Husband, father, grandfather, great-grandfather. Born Jan. 8, 1919, in Pictou, N.S. Died March 8, 2011, in Halifax of renal failure, aged 92.

Harry Freeman affectionately dubbed his birthplace “home of the brave and land of the free” and “God’s country.”

One of seven sons of Max and Hattie, Harry was known as “golden boy” by his family because he could do no wrong in the eyes of his mother. He showed an aptitude for breaking the rules, playing hooky for his entire Grade 1 year by hiding behind a book shop, smoking cigarettes and reading anything he could find.

Like many of his generation, Harry’s mettle was forged during the Depression. Instead of finishing high school, he supported his family by stevedoring. Harry was never lazy.

When the Second World War erupted, Harry became a gunner with the North Nova Scotia Highlanders. He was demoted to private for insubordination and spent more than a few hours in the brig. On June 6, 1944, he was part of the troops storming the beaches of Normandy. Actually, he was in the ship’s mess trying to find a sandwich when the general transport boat left. While the entire company was wading through deep water to shore, Harry talked his way onto a PT boat.
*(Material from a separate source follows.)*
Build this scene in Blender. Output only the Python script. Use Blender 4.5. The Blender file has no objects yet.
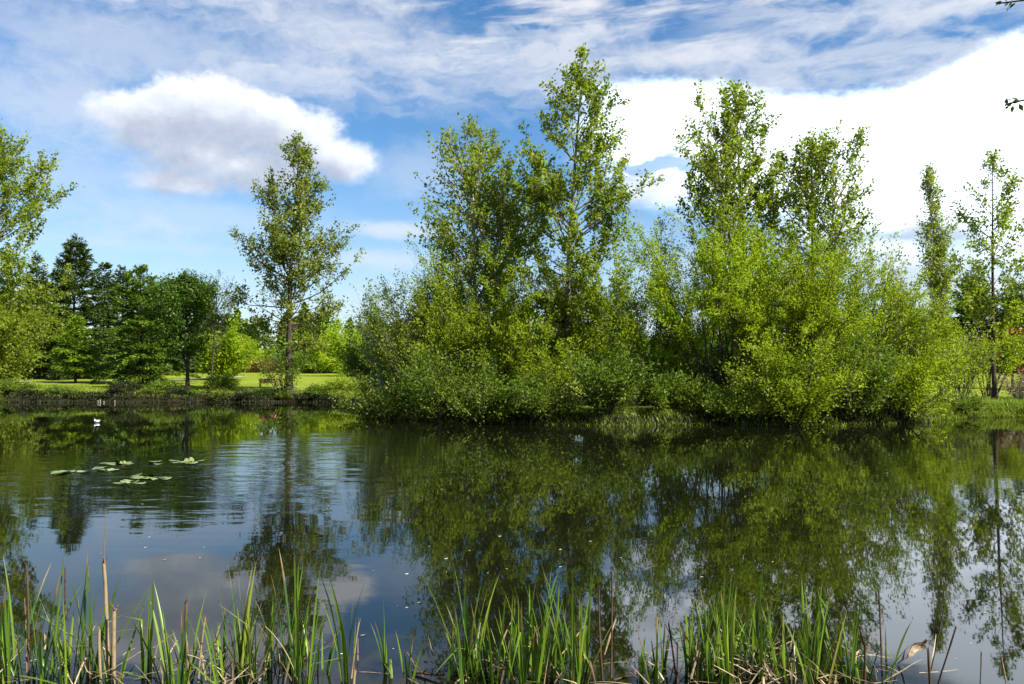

A few weeks later, he was shot in the back while rescuing a wounded comrade ahead of the front line. Harry’s words to his buddy: “I’m awfully sorry, Freddie, but I’ll need to keep the second wound dressing for myself.” That was the kind of guy he was – humble, proud and selfless.

Harry used his victory grant of $5,000 to buy a grocery store in Halifax. He married Leona Pliskow in 1947, had one son and celebrated 63 wedding anniversaries. He considered his family his greatest accomplishment.

Harry believed that work builds character. He sold the grocery store in 1960 and started his own mortgage company. In 1966, he suffered a heart attack. Told by doctors that work would kill him, Harry took five years off, travelling, playing bridge, golfing and collecting antiques. But he loved working too much, so in 1971, he started Dover Mortgage Corp. After selling Dover, he continued to work with the company for 30 more years, celebrating his 90th birthday with colleagues.

His greatest joy was spending time with his three grandchildren. He enriched their lives with stories of Pictou, the Depression and the war, and instilled in them a love of books. He took great pride in the achievements of his son, Larry, his daughter-in-law, Myra, former Lieutenant-Governor of Nova Scotia, and his grandchildren, celebrating every success as if it were his own.

Harry said he didn’t want anyone crying at his funeral. “I’ve led a great life. My family is better than all the riches in the world. The world doesn’t owe me anything.” It’s a lucky fellow who feels that way at the end of his days.



By Daniel Freeman, Jonathan Freeman and Debra Freeman, Harry’s grandchildren.